The Company assesses the collectability of amounts due from tenants and other receivables, using indicators such as past-due accounts, the nature and age of the receivable, the payment history and the ability of the tenant or debtor to meet its payment obligations. Management’s estimate of allowances for doubtful accounts is subject to revision as these factors change. Rental revenue is recorded on the accrual method and rental revenue recognition is generally discontinued when the tenant in occupancy is delinquent for ninety days or more. Bad debt expense is charged for vacated tenant accounts and subsequent receipts collected for those receivables will reduce bad debt expense.
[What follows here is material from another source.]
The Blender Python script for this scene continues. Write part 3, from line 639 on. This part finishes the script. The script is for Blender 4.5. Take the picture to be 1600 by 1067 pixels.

As of September 30, 2013 and December 31, 2012, the allowance for doubtful accounts for continuing operations relating to tenant obligations was $9,395 and $7,506, respectively.
 
Net Income (Loss) Per Share
 
Basic net income (loss) per share data is computed by dividing net income (loss) by the weighted average number of shares of Class A and Class B common stock outstanding (excluding nonvested stock options and shares) during each period. Diluted net loss per share is computed by dividing net income by the weighted average shares outstanding, including the dilutive effect, if any, of nonvested stock options and shares. For the three and nine months ended September 30, 2013 and 2012, the weighted average shares outstanding as used in the calculation of diluted income per share included 148,000 of vested stock options.
 
Cash
 
Cash includes cash on hand; cash in banks and money market funds.
 
Management Estimates
 
The consolidated financial statements have been prepared in accordance with accounting principles generally accepted in the United States of America. In preparing the consolidated financial statements, management is required to make estimates and assumptions that affect the reported amounts of assets and liabilities and disclosure of contingent assets and liabilities as of the date of the consolidated balance sheets and the reported amounts of income and expense for the reporting period. Actual results could differ from those estimates.
 
Discontinued Operations
 
The Company follows the guidance of the presentation and property, plant, and equipment, with respect to long-lived assets classified as held for sale. The Accounting Standards Codification requires that the results of operations, including impairment, gains and losses related to the properties that have been sold or properties that are intended to be sold, be presented as discontinued operations in the statements of operations for all periods presented and the assets and liabilities of properties intended to be sold are to be separately classified on the balance sheet. Properties designated as held for sale are carried at the lower of cost or fair value less costs to sell and are not depreciated.
 
Accounting for Uncertainty in Income Taxes
 
The Company follows the guidance of the recognition of current and deferred income tax accounts, including accrued interest and penalties, in accordance with ASC 740-10-25. Under this guidance, if the Company’s tax positions in relation to certain transactions were examined and were not ultimately upheld, the Company would be required to pay an income tax assessment and related interest. Alternatively, the Company could elect to pay a deficiency dividend to its shareholders in order to continue to qualify as a REIT and the related interest assessment to the taxing authorities.